┌──

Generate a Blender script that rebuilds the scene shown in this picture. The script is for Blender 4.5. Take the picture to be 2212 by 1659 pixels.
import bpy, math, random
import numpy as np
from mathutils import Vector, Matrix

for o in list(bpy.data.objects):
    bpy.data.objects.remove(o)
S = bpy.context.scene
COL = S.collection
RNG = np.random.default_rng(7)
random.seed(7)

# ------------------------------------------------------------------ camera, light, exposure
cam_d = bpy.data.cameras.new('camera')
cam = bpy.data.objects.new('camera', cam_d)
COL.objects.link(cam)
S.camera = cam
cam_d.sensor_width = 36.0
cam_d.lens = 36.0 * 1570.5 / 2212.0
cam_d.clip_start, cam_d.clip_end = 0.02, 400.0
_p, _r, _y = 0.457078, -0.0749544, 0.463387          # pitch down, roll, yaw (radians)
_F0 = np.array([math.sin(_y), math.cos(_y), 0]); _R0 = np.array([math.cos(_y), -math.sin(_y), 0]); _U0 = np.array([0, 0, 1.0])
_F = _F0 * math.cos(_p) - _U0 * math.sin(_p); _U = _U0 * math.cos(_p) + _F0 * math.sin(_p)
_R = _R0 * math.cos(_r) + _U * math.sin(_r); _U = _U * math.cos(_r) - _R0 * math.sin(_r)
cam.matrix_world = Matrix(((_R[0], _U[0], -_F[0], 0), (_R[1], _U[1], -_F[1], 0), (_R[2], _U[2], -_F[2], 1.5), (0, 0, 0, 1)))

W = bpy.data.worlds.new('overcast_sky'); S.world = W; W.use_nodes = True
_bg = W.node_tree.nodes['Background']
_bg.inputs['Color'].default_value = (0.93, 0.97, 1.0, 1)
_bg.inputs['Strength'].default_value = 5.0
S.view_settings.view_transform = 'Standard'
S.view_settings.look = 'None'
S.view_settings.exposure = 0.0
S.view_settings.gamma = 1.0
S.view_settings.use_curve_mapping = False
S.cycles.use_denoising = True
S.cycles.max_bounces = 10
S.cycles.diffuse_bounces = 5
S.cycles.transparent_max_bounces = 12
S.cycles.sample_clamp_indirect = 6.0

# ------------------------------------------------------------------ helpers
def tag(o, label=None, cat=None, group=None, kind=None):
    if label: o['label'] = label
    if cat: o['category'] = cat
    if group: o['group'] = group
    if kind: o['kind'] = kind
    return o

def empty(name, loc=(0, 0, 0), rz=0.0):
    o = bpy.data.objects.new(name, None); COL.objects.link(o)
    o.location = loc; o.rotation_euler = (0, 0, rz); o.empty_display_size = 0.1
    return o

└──
┌──

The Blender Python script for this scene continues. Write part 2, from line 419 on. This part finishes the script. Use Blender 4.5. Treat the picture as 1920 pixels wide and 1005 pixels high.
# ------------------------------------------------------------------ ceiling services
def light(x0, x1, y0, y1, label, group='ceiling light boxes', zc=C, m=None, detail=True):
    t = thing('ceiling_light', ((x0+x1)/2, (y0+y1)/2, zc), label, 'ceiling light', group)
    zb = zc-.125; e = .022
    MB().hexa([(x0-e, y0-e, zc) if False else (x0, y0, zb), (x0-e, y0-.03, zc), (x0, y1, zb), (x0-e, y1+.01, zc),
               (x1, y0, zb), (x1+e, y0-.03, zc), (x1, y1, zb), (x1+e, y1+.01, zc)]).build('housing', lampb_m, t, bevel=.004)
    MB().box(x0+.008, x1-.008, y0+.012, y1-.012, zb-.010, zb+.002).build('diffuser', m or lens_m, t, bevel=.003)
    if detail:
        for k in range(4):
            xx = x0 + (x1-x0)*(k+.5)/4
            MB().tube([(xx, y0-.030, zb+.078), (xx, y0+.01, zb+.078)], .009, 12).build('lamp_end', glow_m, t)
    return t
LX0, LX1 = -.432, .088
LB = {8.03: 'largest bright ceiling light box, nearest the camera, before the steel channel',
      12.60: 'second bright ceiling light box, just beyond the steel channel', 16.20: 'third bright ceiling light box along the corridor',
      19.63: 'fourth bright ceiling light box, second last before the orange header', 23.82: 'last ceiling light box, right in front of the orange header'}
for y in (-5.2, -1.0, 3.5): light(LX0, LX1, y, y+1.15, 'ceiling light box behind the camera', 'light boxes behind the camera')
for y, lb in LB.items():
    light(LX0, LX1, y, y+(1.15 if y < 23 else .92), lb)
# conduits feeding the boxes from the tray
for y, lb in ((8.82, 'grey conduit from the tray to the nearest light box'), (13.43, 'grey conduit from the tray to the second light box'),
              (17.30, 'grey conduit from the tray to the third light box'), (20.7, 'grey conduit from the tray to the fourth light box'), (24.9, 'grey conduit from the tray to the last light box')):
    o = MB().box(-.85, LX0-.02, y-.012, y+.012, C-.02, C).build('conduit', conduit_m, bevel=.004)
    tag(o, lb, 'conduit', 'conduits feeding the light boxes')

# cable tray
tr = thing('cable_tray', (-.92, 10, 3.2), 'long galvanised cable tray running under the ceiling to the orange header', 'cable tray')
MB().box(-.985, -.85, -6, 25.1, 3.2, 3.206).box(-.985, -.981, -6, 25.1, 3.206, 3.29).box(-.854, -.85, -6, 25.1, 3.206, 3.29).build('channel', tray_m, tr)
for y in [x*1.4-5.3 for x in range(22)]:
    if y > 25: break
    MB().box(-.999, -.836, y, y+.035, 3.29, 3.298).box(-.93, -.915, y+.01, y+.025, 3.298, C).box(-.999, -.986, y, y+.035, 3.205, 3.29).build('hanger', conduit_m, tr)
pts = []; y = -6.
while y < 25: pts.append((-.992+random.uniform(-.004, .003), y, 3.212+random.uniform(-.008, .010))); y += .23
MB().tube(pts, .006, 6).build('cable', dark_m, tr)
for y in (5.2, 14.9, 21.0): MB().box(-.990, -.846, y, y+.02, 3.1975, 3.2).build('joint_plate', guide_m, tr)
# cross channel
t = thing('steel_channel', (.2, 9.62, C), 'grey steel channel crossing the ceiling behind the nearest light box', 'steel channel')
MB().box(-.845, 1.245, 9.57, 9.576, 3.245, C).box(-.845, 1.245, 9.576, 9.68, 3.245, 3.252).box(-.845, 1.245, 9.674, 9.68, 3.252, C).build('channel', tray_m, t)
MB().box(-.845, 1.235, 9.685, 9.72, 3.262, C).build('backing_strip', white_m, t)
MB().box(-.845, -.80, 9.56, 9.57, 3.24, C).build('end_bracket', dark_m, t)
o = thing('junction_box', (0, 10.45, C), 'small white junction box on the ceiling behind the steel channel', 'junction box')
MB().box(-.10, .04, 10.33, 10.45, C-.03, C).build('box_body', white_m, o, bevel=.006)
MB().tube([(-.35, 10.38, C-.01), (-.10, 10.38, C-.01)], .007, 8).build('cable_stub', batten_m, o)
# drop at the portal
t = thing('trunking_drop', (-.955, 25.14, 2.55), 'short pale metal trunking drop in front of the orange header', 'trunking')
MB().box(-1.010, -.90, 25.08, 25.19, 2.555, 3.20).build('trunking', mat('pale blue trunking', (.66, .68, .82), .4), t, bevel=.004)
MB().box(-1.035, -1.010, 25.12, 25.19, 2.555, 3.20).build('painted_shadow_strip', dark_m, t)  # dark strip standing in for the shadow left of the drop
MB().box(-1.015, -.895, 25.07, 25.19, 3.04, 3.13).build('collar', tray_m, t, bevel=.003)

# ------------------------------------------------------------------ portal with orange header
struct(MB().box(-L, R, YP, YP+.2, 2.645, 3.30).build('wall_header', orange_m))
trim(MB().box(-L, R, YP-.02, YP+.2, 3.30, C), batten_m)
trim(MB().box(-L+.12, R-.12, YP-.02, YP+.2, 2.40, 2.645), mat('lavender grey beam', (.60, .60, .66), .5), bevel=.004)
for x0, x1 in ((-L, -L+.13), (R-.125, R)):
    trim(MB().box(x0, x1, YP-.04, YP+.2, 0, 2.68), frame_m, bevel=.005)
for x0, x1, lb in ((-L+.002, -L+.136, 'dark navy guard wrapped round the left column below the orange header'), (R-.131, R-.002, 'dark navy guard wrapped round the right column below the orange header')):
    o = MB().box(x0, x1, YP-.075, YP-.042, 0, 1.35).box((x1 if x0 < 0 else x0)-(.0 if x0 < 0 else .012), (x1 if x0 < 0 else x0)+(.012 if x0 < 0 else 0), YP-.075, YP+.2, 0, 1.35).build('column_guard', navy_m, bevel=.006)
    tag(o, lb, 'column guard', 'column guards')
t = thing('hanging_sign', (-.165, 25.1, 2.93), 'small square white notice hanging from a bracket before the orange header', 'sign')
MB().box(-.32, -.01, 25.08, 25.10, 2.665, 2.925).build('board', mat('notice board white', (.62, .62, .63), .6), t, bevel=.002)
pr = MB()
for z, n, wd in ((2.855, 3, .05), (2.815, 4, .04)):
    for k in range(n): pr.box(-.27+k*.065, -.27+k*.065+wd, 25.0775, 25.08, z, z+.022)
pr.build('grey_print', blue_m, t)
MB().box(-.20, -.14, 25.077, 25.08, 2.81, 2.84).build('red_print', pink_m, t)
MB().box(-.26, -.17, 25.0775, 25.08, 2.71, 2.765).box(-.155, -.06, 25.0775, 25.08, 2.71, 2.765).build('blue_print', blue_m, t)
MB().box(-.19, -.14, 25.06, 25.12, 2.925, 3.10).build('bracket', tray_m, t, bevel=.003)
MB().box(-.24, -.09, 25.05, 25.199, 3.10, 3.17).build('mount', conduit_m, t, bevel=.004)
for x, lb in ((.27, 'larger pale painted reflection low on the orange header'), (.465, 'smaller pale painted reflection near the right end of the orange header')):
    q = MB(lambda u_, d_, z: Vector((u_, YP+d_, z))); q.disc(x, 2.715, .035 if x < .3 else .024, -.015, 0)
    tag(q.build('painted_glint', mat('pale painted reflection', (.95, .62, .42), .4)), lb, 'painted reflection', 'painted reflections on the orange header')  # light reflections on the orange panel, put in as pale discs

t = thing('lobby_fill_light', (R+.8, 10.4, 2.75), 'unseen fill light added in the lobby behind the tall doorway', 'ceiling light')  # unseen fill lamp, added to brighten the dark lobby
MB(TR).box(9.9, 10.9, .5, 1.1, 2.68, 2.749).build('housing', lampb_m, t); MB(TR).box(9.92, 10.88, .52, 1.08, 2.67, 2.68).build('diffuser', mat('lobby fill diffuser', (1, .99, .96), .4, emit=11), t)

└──

[Work instructions]: In the listing above, find the line with "Generate a Blender" and the line with "1.5), (0, 0, 0, 1)))", then print exactly those lines and every line between them.

[Output of the task]:
Generate a Blender script that rebuilds the scene shown in this picture. The script is for Blender 4.5. Take the picture to be 2212 by 1659 pixels.
import bpy, math, random
import numpy as np
from mathutils import Vector, Matrix

for o in list(bpy.data.objects):
    bpy.data.objects.remove(o)
S = bpy.context.scene
COL = S.collection
RNG = np.random.default_rng(7)
random.seed(7)

# ------------------------------------------------------------------ camera, light, exposure
cam_d = bpy.data.cameras.new('camera')
cam = bpy.data.objects.new('camera', cam_d)
COL.objects.link(cam)
S.camera = cam
cam_d.sensor_width = 36.0
cam_d.lens = 36.0 * 1570.5 / 2212.0
cam_d.clip_start, cam_d.clip_end = 0.02, 400.0
_p, _r, _y = 0.457078, -0.0749544, 0.463387          # pitch down, roll, yaw (radians)
_F0 = np.array([math.sin(_y), math.cos(_y), 0]); _R0 = np.array([math.cos(_y), -math.sin(_y), 0]); _U0 = np.array([0, 0, 1.0])
_F = _F0 * math.cos(_p) - _U0 * math.sin(_p); _U = _U0 * math.cos(_p) + _F0 * math.sin(_p)
_R = _R0 * math.cos(_r) + _U * math.sin(_r); _U = _U * math.cos(_r) - _R0 * math.sin(_r)
cam.matrix_world = Matrix(((_R[0], _U[0], -_F[0], 0), (_R[1], _U[1], -_F[1], 0), (_R[2], _U[2], -_F[2], 1.5), (0, 0, 0, 1)))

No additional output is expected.